Ms. Baroque, I became friends with Chip once I realised that he had more readers than me. Being rude to the man was only going to make people dislike me and you know I don't like to be disliked.

Anonymous said...

Yes, that's what i mean, a family friendly show. Kids may as well learn about sex while they're young enough to enjoy it, and who better to show them than Richard Madeley, God among TV presenters?

What's the alternative, stumbling across Big Chip Dale's site of oiled-up depravity and next thing you know little Timmy's going to school in a thong?

James Higham said...

Visible Panty Line is not to be snorted at, like coke.
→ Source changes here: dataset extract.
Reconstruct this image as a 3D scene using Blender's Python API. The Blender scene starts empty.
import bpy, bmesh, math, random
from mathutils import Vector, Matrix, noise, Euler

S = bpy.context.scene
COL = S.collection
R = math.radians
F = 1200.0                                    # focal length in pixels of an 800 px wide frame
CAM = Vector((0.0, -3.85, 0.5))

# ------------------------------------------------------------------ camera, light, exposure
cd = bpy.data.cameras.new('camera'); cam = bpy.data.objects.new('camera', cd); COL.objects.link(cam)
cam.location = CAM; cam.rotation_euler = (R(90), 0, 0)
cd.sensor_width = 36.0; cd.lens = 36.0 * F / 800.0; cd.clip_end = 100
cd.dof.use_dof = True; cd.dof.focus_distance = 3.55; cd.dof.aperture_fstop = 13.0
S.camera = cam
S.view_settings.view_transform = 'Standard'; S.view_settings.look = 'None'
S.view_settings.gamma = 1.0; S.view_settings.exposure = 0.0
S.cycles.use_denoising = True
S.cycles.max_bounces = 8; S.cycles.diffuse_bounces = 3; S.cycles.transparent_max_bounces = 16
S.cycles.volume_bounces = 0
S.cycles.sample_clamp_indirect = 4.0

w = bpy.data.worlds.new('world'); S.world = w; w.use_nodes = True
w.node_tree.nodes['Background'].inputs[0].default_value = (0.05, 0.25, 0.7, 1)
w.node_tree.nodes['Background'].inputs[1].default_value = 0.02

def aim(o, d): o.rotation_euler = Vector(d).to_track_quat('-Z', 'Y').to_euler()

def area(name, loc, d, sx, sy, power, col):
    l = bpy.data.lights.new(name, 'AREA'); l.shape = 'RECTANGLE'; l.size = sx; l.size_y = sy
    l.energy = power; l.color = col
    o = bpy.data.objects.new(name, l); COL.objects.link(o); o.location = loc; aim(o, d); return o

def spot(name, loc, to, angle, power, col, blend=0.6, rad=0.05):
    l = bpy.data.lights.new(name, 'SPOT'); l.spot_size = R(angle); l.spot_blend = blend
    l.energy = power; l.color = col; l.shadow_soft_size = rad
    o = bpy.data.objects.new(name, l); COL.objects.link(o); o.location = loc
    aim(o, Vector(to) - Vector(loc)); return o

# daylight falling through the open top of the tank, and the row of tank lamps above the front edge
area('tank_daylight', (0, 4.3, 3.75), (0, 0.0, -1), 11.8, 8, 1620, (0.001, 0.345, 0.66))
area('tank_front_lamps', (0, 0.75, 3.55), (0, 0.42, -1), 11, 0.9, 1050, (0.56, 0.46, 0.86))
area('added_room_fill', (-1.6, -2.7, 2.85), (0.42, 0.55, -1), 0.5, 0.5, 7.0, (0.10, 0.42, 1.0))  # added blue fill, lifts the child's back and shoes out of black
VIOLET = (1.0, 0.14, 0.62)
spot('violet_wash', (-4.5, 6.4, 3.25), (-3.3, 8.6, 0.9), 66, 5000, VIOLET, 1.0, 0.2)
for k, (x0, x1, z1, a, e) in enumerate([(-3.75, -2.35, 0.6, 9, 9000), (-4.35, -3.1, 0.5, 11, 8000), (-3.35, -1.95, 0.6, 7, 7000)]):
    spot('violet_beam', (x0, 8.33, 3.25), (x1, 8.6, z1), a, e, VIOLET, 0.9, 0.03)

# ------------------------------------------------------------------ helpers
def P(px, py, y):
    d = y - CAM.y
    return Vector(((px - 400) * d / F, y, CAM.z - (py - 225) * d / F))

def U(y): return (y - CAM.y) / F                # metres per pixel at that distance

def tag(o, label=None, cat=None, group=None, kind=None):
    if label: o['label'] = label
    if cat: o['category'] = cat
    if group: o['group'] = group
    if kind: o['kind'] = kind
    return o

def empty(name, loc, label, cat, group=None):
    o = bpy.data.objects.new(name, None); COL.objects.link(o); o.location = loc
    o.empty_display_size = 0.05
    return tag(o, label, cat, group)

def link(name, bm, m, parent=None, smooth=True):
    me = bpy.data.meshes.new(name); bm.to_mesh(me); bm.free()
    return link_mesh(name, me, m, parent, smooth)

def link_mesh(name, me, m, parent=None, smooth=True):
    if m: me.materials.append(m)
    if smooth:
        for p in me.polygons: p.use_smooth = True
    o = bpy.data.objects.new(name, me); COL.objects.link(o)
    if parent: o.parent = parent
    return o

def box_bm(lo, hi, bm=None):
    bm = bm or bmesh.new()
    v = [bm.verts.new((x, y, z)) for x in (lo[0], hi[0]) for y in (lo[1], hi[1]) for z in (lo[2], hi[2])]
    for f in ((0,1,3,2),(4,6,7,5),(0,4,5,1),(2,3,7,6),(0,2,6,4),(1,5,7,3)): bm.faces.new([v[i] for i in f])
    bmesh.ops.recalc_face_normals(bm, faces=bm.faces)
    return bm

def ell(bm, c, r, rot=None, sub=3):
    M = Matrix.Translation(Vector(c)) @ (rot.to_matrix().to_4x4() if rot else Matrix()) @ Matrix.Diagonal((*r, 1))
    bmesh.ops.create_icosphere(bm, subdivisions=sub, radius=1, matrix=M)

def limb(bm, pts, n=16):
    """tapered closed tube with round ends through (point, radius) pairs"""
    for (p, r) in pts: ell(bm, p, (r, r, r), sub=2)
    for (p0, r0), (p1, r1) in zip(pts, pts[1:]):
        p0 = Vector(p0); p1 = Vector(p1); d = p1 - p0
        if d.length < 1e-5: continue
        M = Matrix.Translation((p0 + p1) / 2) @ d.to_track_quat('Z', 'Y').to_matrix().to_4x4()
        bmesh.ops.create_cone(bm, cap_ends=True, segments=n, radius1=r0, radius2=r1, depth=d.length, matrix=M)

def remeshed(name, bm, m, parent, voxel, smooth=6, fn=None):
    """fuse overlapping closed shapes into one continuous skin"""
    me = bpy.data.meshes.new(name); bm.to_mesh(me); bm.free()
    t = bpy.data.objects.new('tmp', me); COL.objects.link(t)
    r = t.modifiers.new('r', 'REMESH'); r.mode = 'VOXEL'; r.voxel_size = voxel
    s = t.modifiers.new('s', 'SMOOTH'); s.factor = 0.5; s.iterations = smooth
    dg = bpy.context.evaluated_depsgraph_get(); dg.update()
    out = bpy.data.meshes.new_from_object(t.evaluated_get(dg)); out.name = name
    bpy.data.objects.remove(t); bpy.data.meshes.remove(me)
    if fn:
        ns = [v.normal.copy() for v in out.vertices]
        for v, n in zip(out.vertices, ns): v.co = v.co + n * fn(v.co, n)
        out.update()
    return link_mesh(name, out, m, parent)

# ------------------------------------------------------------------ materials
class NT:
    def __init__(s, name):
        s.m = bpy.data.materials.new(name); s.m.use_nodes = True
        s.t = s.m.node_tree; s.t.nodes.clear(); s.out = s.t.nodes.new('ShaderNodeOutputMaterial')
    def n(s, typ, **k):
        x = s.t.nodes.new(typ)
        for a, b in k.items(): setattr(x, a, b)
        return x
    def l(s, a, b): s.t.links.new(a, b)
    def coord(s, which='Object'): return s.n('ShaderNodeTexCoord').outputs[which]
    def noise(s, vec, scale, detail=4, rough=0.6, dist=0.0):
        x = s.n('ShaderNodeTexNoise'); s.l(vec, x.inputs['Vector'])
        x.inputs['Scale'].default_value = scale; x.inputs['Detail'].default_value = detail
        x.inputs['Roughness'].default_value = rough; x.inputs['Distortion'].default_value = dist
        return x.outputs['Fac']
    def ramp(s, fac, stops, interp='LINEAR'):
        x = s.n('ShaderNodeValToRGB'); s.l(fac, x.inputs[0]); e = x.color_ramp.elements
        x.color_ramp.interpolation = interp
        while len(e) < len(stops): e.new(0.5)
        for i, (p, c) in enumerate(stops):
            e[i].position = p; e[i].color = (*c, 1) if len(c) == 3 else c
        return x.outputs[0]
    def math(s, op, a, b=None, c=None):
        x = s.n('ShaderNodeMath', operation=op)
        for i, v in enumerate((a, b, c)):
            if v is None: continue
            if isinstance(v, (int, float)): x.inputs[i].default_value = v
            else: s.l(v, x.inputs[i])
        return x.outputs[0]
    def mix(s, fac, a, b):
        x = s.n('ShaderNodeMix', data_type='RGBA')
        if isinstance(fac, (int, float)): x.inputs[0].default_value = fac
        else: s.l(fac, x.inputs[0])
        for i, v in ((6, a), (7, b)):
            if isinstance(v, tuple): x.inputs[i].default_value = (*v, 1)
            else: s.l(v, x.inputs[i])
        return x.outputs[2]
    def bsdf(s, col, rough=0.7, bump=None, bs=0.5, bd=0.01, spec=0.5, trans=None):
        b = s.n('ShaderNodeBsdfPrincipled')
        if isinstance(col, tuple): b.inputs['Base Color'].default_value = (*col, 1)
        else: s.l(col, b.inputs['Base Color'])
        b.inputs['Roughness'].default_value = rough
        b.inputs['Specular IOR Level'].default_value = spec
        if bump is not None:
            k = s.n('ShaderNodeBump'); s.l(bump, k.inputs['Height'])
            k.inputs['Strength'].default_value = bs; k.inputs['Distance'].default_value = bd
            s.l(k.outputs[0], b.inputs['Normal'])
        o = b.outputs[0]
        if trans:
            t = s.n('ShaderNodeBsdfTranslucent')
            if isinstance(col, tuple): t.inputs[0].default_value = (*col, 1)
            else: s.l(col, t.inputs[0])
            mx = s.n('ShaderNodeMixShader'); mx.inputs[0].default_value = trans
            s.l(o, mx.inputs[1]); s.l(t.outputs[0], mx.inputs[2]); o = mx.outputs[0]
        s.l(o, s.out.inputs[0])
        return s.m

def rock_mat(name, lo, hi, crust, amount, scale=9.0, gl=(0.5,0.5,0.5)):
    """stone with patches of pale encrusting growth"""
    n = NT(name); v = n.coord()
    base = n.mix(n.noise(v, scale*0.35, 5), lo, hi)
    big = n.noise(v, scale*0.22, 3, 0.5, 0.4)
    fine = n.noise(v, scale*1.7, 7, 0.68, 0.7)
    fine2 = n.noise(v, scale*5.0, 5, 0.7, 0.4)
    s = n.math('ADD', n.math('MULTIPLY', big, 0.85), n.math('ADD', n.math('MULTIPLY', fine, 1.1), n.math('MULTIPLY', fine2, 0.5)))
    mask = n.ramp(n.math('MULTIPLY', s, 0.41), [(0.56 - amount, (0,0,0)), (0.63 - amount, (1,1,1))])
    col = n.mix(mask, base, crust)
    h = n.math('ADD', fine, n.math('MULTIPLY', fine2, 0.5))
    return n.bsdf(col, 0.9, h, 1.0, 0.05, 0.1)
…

The North Koreans would do well to bear that in mind.

Claudia said...

Did you get a chance to examine your bruises to see what it reveals about your future? I've heard it's an art similar to reading tea leaves...

m.a. said...

Mr. Madeley,

I would certainly listen to the Welsh exotic dancer. They know a thing or two about tension.

Uncle Dick Madeley said...

Mr. Elberry, I agree with you completely. Judy and I do try to provide a helpful show and we're never afraid of showing the grim reality of everyday life. Sex education is a big part of our future plans. We hope our Sex Club will be a big hit.

Sir James, I can see I'd do well to listen to such an expert on international affairs.

Claudia, I didn't know that. My bruises are all in the shape of a large Korean lady's fist. What this tells me is that I should stay away from Korean ladies with large fists.

Momentary Academic, I listen to Chip on a few matters. He knows certain things better than any man living or dead. It's just a shame that we've not been able to figure what those things are.